(Given request):
List each line of the data that holds the string "Python", please.

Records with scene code
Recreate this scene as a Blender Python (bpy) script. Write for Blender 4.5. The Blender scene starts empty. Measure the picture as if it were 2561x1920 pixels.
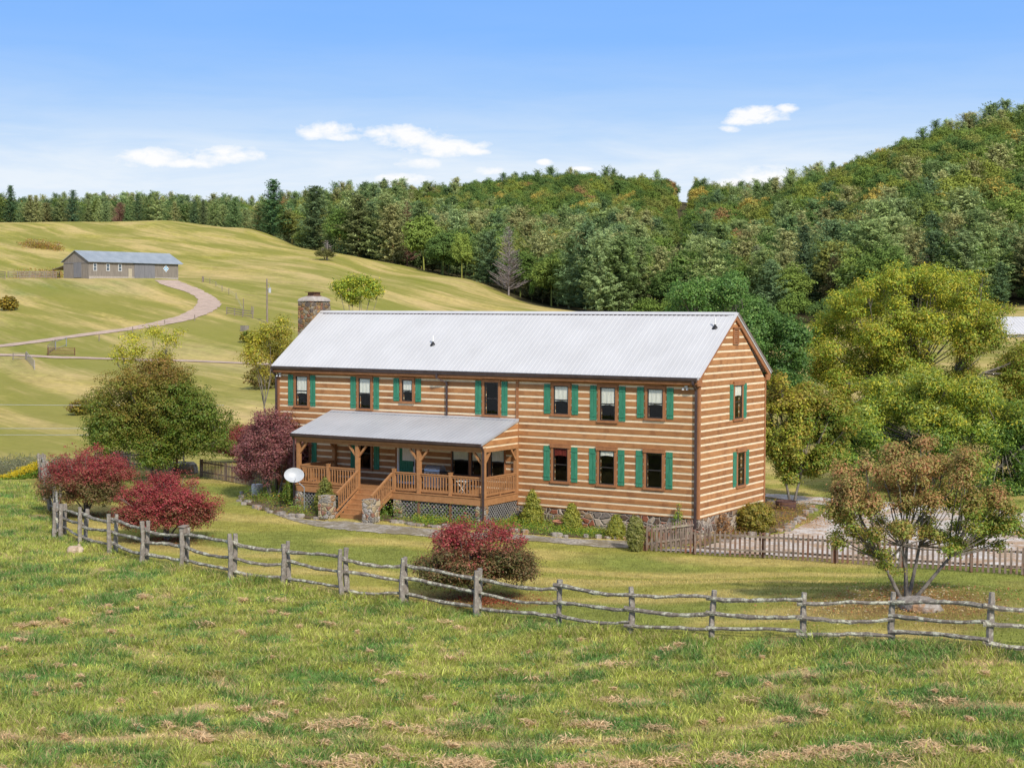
import bpy, math, random
import numpy as np
from mathutils import Vector, Matrix
R = math.radians
rng = np.random.default_rng(7); random.seed(7)
sc = bpy.context.scene; COL = sc.collection
# ------------------------------------------------------------------ camera
F = 3891.2; PI_ = 0.0485826; RO = 0.0026679; YA = -0.5620659
CX, CY, CZ = 27.9717, -59.0829, 8.8214
CAM = np.array([CX, CY, CZ])
cp, sp_ = math.cos(PI_), math.sin(PI_); cya, sya = math.cos(YA), math.sin(YA)
def ray(px, py):
    x = px-1280.5; y = py-960; c, s = math.cos(RO), math.sin(RO)
    a = x*c+y*s; b = -x*s+y*c
    r = a/F; u2 = -b/F
    dd = cp+u2*sp_; u = -sp_+u2*cp
    return np.array([r*cya+dd*sya, -r*sya+dd*cya, u]), dd
def at(px, py, d):
    r, dd = ray(px, py); return CAM+r*(d/dd)
def onY(px, py, Y):
    r, dd = ray(px, py); return CAM+r*((Y-CY)/r[1])
def fwdlat(X, Y):
    dx = X-CX; dy = Y-CY
    return dx*sya+dy*cya, dx*cya-dy*sya
def pix(P):
    P = np.asarray(P, float)-CAM
    r = P[..., 0]*cya-P[..., 1]*sya; d = P[..., 0]*sya+P[..., 1]*cya; u = P[..., 2]
    d2 = d*cp-u*sp_; u2 = d*sp_+u*cp
    x = F*r/d2; y = -F*u2/d2; c, s = math.cos(RO), math.sin(RO)
    return 1280.5+x*c-y*s, 960+x*s+y*c
cam = bpy.data.cameras.new('camera'); co = bpy.data.objects.new('camera', cam); COL.objects.link(co)
fw, _ = ray(1280.5, 960); f0 = Vector(fw).normalized()
rt = Vector((cya, -sya, 0)); up = rt.cross(f0)
rt2 = rt*math.cos(RO)-up*math.sin(RO)*(-1) if False else rt*math.cos(RO)+up*math.sin(RO)
up2 = rt2.cross(f0)
m = Matrix((rt2, up2, -f0)).transposed().to_4x4(); m.translation = Vector((CX, CY, CZ)); co.matrix_world = m
cam.sensor_width = 36; cam.lens = F/2561*36; cam.clip_end = 6000; cam.clip_start = 1
sc.camera = co
# ------------------------------------------------------------------ noise
def vnoise2(x, y, seed=0):
    xi = np.floor(x).astype(np.int64); yi = np.floor(y).astype(np.int64); fx = x-xi; fy = y-yi
    def h(a, b):
        n = (a*374761393+b*668265263+seed*1274126177) & 0xffffffff
        n = ((n ^ (n >> 13))*1274126177) & 0xffffffff
        return ((n ^ (n >> 16)) & 0xffff)/65535.0
    ux = fx*fx*(3-2*fx); uy = fy*fy*(3-2*fy)
    return (h(xi, yi)*(1-ux)+h(xi+1, yi)*ux)*(1-uy)+(h(xi, yi+1)*(1-ux)+h(xi+1, yi+1)*ux)*uy
def fbm(x, y, seed=0, o=4):
    s = 0; a = .5; t = 0
    for i in range(o):
        s = s+a*vnoise2(x*2**i+i*17.3, y*2**i-i*9.1, seed+i); t += a; a *= .5
    return s/t
# ------------------------------------------------------------------ terrain
PROF = {
 -1200: [(5,-.3),(60,-.3),(90,-1.6),(115,-2.5),(150,-1.6),(200,2),(270,6.5),(345,13.5),(430,20),(560,33),(700,38),(1000,58),(1500,60)],
 0: [(5,-.3),(30,-.2),(60,-.3),(78,-.45),(86,-.8),(95,-1.9),(115,-2.46),(145,-1.65),(185,.3),(205,2.4),(225,3.5),(270,7.4),(300,11.2),(318,14.3),(326,14.9),(360,15.0),(380,16.2),(430,22),(500,31),(570,39.5),(620,40),(700,38),(800,45),(1000,60),(1500,60)],
 200: [(5,-.3),(30,-.2),(55,-.3),(66,-.5),(75,-.65),(86,-.8),(95,-1.2),(115,-2.2),(150,-1.0),(185,.5),(205,2.0),(225,3.5),(265,7.2),(300,11.6),(318,14.3),(326,14.9),(360,15.0),(380,16.2),(430,22.6),(500,31.5),(560,39.2),(620,39.5),(700,38),(800,45),(1000,60),(1500,60)],
 400: [(5,-.3),(30,-.2),(52,-.25),(60,-.45),(75,-.62),(90,-.7),(100,-1.2),(115,-1.9),(155,-.4),(200,1.5),(225,3.2),(260,6.9),(300,11.3),(318,14.2),(326,14.9),(360,15.0),(375,15.8),(420,22),(470,29.5),(545,38.8),(620,38.5),(700,38),(800,44),(1000,60),(1500,60)],
 600: [(5,-.3),(30,-.25),(50,-.25),(60,-.5),(75,-.6),(92,-.7),(115,-1.5),(160,-.2),(205,1.7),(230,3.6),(262,7),(300,10.2),(345,14.6),(400,20.5),(450,27.0),(505,34.5),(560,34.8),(620,35),(700,36),(800,44),(1000,61),(1500,58)],
 800: [(5,-.3),(30,-.3),(49,-.3),(58,-.5),(70,-.6),(90,-.65),(115,-1.0),(180,1),(230,4),(280,8.6),(340,14.6),(400,21),(450,25.2),(500,26),(560,27),(650,35),(1000,62),(1500,55)],
 950: [(5,-.3),(30,-.3),(48,-.3),(57,-.55),(68,-.62),(90,-.65),(115,-1.0),(180,.5),(240,3.6),(290,7.9),(350,14),(400,18.3),(428,21.6),(470,22.2),(560,26),(650,33),(1000,66),(1500,55)],
 1158: [(5,-.3),(30,-.35),(46,-.4),(56,-.6),(64,-.68),(85,-.75),(115,-1),(180,0),(250,2.6),(310,8.0),(350,12.1),(388,16.2),(430,17),(520,22),(600,31),(800,53),(1000,72),(1100,70),(1500,50)],
 1389: [(5,-.3),(30,-.35),(44,-.35),(52,-.55),(60,-.85),(75,-.95),(115,-1),(180,-.5),(250,2),(330,8.5),(380,9.5),(450,14),(600,30),(800,54),(1000,79),(1100,74),(1500,50)],
 1700: [(5,-.3),(30,-.3),(42,-.05),(50,-.3),(60,-1.0),(90,-1.1),(150,-1),(250,2),(340,6.5),(450,14),(600,27),(800,50),(1000,76),(1100,72),(1500,50)],
 1880: [(5,-.3),(30,-.2),(41,.05),(48,-.05),(59,-1.0),(90,-1.1),(150,-.5),(250,2.5),(335,7),(425,14),(550,26),(700,44),(900,62),(1000,66),(1100,62),(1500,50)],
 2060: [(5,-.3),(30,-.1),(40,.2),(47,.1),(58,-.95),(64,-1.05),(90,-1.1),(150,0),(250,3),(330,7.5),(400,14),(500,28),(650,50),(800,62.5),(900,62),(1100,55),(1500,50)],
 2300: [(5,-.3),(30,0),(38,.4),(46,.45),(57,-.95),(64,-1.05),(90,-1.0),(150,.5),(200,4),(250,6),(330,9),(400,21),(500,40),(600,58),(730,74),(850,75),(1100,60),(1500,50)],
 2561: [(5,-.3),(30,.1),(38,.5),(45,.45),(56,-1),(64,-1),(90,-1),(150,1.5),(200,5.0),(250,7),(330,10),(400,24),(500,46),(600,66),(720,87),(850,90),(1100,80),(1500,60)],
 3700: [(5,-.3),(30,.3),(45,.6),(60,-.3),(90,0),(150,4),(200,8),(250,11),(330,22),(400,40),(500,66),(600,90),(720,110),(850,112),(1100,90),(1500,70)],
}
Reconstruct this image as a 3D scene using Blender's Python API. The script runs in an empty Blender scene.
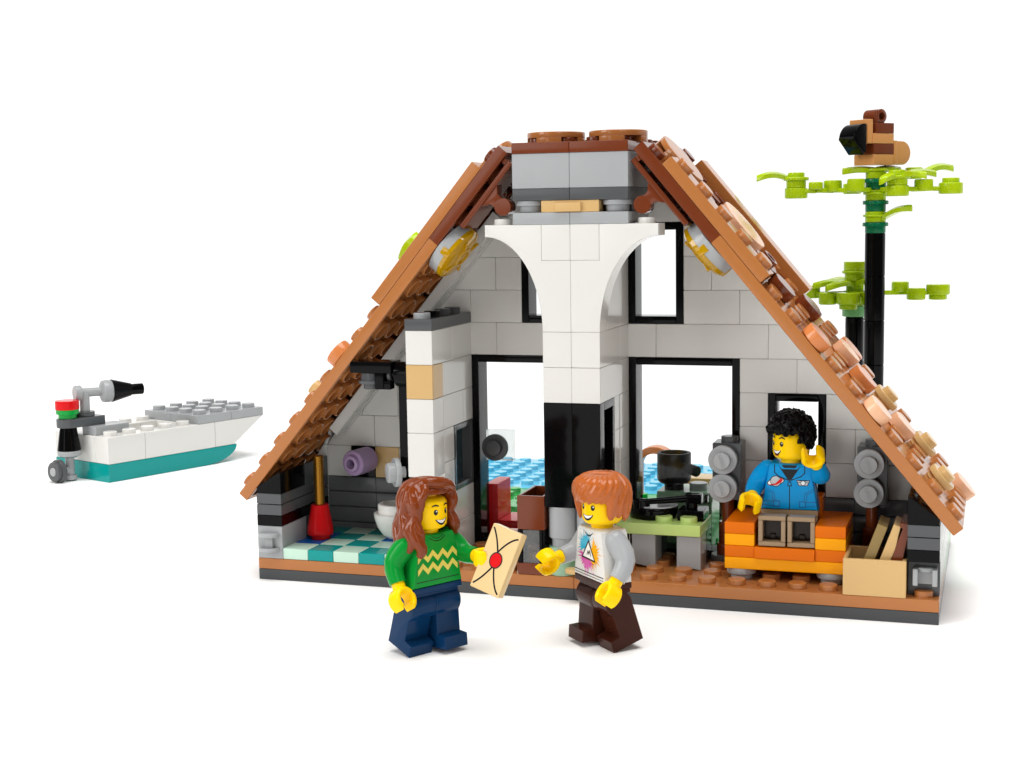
import bpy, math, random
from mathutils import Vector, Matrix, Euler
from mathutils.geometry import tessellate_polygon
R = math.radians
U = 0.008                                  # one stud pitch = 8 mm; everything below is written in studs
SC = bpy.context.scene
COL = SC.collection
random.seed(7)

# ------------------------------------------------------------------ materials
MATS = {}
def srgb(h):
    out = []
    for i in (0, 2, 4):
        c = int(h[i:i+2], 16) / 255
        out.append(c/12.92 if c <= .04045 else ((c+.055)/1.055)**2.4)
    return (*out, 1)

def plastic(name, hexcol, rough=.2, metal=0.0, bump=.012, scale=900, trans=0.0, spec=.3, sss=0.0):
    m = bpy.data.materials.new(name); m.use_nodes = True
    nt = m.node_tree; b = nt.nodes['Principled BSDF']
    b.inputs['Base Color'].default_value = srgb(hexcol)
    b.inputs['Metallic'].default_value = metal
    b.inputs['Specular IOR Level'].default_value = spec
    b.inputs['Transmission Weight'].default_value = trans
    tc = nt.nodes.new('ShaderNodeTexCoord')
    n1 = nt.nodes.new('ShaderNodeTexNoise'); n1.inputs['Scale'].default_value = 130; n1.inputs['Detail'].default_value = 4
    nt.links.new(tc.outputs['Object'], n1.inputs['Vector'])
    mr = nt.nodes.new('ShaderNodeMapRange')
    mr.inputs['To Min'].default_value = max(.03, rough-.11); mr.inputs['To Max'].default_value = max(.06, rough-.02)
    nt.links.new(n1.outputs['Fac'], mr.inputs['Value']); nt.links.new(mr.outputs['Result'], b.inputs['Roughness'])
    if bump:
        n2 = nt.nodes.new('ShaderNodeTexNoise'); n2.inputs['Scale'].default_value = scale*.35; n2.inputs['Detail'].default_value = 2
        nt.links.new(tc.outputs['Object'], n2.inputs['Vector'])
        bp = nt.nodes.new('ShaderNodeBump'); bp.inputs['Strength'].default_value = bump*2; bp.inputs['Distance'].default_value = .0002
        nt.links.new(n2.outputs['Fac'], bp.inputs['Height']); nt.links.new(bp.outputs['Normal'], b.inputs['Normal'])
    MATS[name] = m
    return m

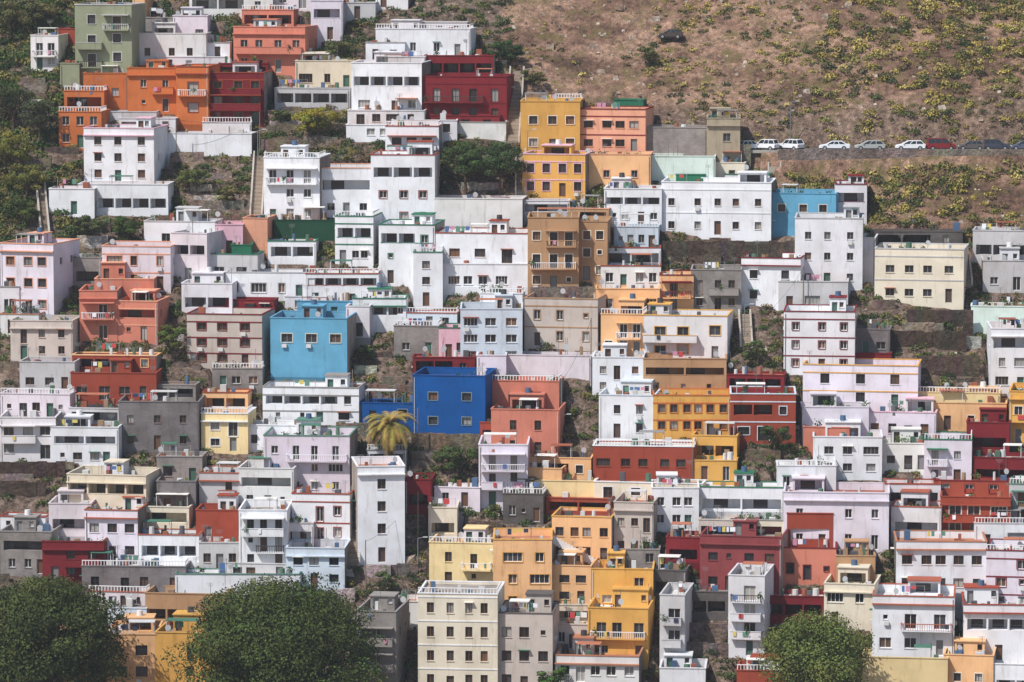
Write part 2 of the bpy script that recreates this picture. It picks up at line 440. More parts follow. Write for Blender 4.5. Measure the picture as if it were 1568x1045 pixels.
    for (a, b, fz) in balc:
        a -= W/2; b -= W/2; dep = rnd.choice([0.8, 1.0, 1.2])
        tb.box(a, b, -dep, -0.003, fz-0.12, fz+0.03, P_, tuple(q*0.95 for q in wall))
        if rnd.random() < 0.5:
            bc = rnd.choice([L3(225,225,228), L3(225,225,228), L3(70,60,55), tr])
            railing(tb, a+0.06, b-0.06, -dep+0.06, -dep+0.06, fz+0.03, 0.95, bc, 0.3, 0.06)
            railing(tb, a+0.06, a+0.06, -dep+0.25, -0.15, fz+0.03, 0.95, bc, 0.3, 0.06)
            railing(tb, b-0.06, b-0.06, -dep+0.25, -0.15, fz+0.03, 0.95, bc, 0.3, 0.06)
        else:
            tb.box(a, b, -dep-0.001, -dep+0.12, fz+0.03, fz+0.95, P_, wall)
            tb.box(a, a+0.12, -dep+0.121, -0.004, fz+0.03, fz+0.949, P_, wall); tb.box(b-0.12, b, -dep+0.121, -0.004, fz+0.03, fz+0.949, P_, wall)
            tb.box(a-0.04, b+0.04, -dep-0.05, -dep+0.16, fz+0.951, fz+1.03, P_, tr)
        if rnd.random() < 0.4: tb.box(a-0.05, b+0.05, -dep-0.05, -0.004, fz+2.3, fz+2.42, P_, tr)
        for h in range(rnd.choice([0, 0, 1, 2])):
            xx = rnd.uniform(a+0.3, b-0.8); cl = rnd.choice(CLOTH)
            xb_.box(xx, xx+rnd.uniform(0.3, 0.7), -dep-0.12, -dep-0.09, fz+0.35, fz+0.98, M_, cl)
        if rnd.random() < 0.3: xb_.tuft(rnd.uniform(a, b), -dep-0.05, fz+0.95, 0.22, 30, L3(70,100,50), rnd)
    if 'q' not in fl and H > 2.4:
        hh = 0
        if ('h' in fl) or (rnd.random() < 0.40 and D > 5.5 and W > 4.5 and not blank):
            hw = min(W*0.6, rnd.uniform(2.2, 5.0)); hd = min(D*0.45, 3.2); hx = rnd.uniform(-W/2+0.3, W/2-0.3-hw); hy = D-0.3-hd; hh = rnd.uniform(1.9, 2.6)
            hc = wall if rnd.random() < 0.65 else L3(220,220,225)
            hl = [(0.3, 1.15, zr+0.06, zr+1.8, 'd'), (hw-0.95, hw-0.3, zr+1.0, zr+1.8, 'w')]
            if hw > 3.5 and rnd.random() < 0.5: hl = [(0.3, hw-0.3, zr+0.3, zr+1.75, 'L')]
            if hl[0][4] == 'L': hd = max(hd, 2.3)
            facade(mb, wb, tb, lambda a, d, z: (hx+a, hy+d, z), hw, zr+0.01, zr+hh, hl, hc, mat, rnd, framecol)
            for TT in (lambda a, d, z: (hx+hw-d, hy+a, z), lambda a, d, z: (hx+d, hy+a, z), lambda a, d, z: (hx+a*hw/hd, hy+hd, z)):
                facade(mb, wb, tb, TT, hd, zr+0.01, zr+hh, [], hc, mat, rnd, framecol)
            tb.box(hx-0.12, hx+hw+0.12, hy-0.2, hy+hd+0.1, zr+hh, zr+hh+0.14, P_, tr)
            if rnd.random() < 0.5:
                tx = hx+hw*0.5; tc = rnd.choice([L3(60,60,62), L3(215,215,215), L3(70,95,125)])
                xb_.cyl((tx, hy+hd/2, zr+hh+0.14), (tx, hy+hd/2, zr+hh+0.85), 0.45, 0.4, 12, M_, tc)
        if rnd.random() < 0.26 and W > 4.5:
            cw = rnd.uniform(2.2, min(5.5, W*0.7)); cx = rnd.uniform(-W/2+0.4, W/2-0.4-cw); cy = D*0.3
            mc = rnd.choice([L3(150,88,68), L3(70,116,98), L3(200,200,200), L3(180,115,90), L3(230,228,222), L3(140,140,140)])
            for px in (cx+0.05, cx+cw-0.13):
                for py in (cy, cy+1.8): xb_.box(px, px+0.08, py, py+0.08, zr+0.003, zr+2.05, M_, L3(200,200,200))
            xb_.box(cx, cx+cw, cy-0.2, cy+2.0, zr+2.05, zr+2.13, P_, mc)
        if rnd.random() < 0.25:
            lx0 = rnd.uniform(-W/2+0.4, -W/2+W*0.4); lx1 = min(W/2-0.4, lx0+rnd.uniform(2.5, 4.5)); ly = D*rnd.uniform(0.25, 0.5)
            for px in (lx0, lx1): xb_.box(px-0.03, px+0.03, ly-0.03, ly+0.03, zr, zr+1.9, M_, L3(150,150,150))
            xb_.box(lx0, lx1, ly-0.01, ly+0.01, zr+1.8, zr+1.83, M_, L3(150,150,150))
            px = lx0+0.2
            while px < lx1-0.7:
                w = rnd.uniform(0.3, 0.8); hg = rnd.uniform(0.4, 0.9)
                if rnd.random() < 0.75: xb_.box(px, px+w, ly-0.03, ly+0.03, zr+1.8-hg, zr+1.79, M_, rnd.choice(CLOTH))
                px += w+0.15
        for _ in range(rnd.choice([0, 1, 1, 2, 3])):
            ax = rnd.uniform(-W/2+0.3, W/2-0.3); ay = rnd.uniform(0.5, D-0.5); ah = rnd.uniform(1.8, 3.4)
            xb_.cyl((ax, ay, zr), (ax, ay, zr+ah), 0.035, 0.03, 5, M_, L3(100,100,100))
            if rnd.random() < 0.6:
                for q in range(4): xb_.box(ax-0.5+0.05*q, ax+0.5-0.05*q, ay-0.015, ay+0.015, zr+ah-0.14*q-0.03, zr+ah-0.14*q, M_, L3(130,130,130))
            else:
                xb_.cyl((ax, ay-0.1, zr+1.3), (ax+0.08, ay-0.22, zr+1.33), 0.12, 0.42, 12, M_, L3(205,205,205))
        for _ in range(rnd.choice([1, 2, 3, 4, 5, 6, 8])):
            ax = rnd.uniform(-W/2+0.5, W/2-0.9); ay = rnd.uniform(0.4, 1.5) if rnd.random() < .5 else rnd.uniform(0.4, D-0.8); s = rnd.uniform(0.25, 0.9)
            col = rnd.choice([L3(150,90,70), L3(90,90,95), L3(205,205,205), L3(200,200,200), L3(80,105,135), L3(80,110,90), L3(150,125,100)])
            h2 = rnd.uniform(0.6, 1.5)
            if rnd.random() < 0.5: xb_.cyl((ax, ay, zr), (ax, ay, zr+h2), s*0.6, s*0.5, 9, M_, col)
            else: xb_.box(ax, ax+s, ay, ay+s, zr+0.003, zr+h2, P_, col)
        if rnd.random() < 0.35:
            for _ in range(rnd.randint(1, 4)):
                xb_.tuft(rnd.uniform(-W/2+0.3, W/2-0.3), 0.45, zr+0.9, 0.28, 40, rnd.choice([L3(60,90,45), L3(80,110,50), L3(50,75,40)]), rnd)
    mb.obj("walls", E); wb.obj("windows_and_doors", E); tb.obj("trim_and_balconies", E); rb.obj("roof", E); xb_.obj("rooftop_fittings", E)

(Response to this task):
Recreate this scene as a Blender Python (bpy) script. Write for Blender 4.5. The Blender scene starts empty. Measure the picture as if it were 2561x1920 pixels.
Reconstruct this image as a 3D scene using Blender's Python API. The script runs in an empty Blender scene.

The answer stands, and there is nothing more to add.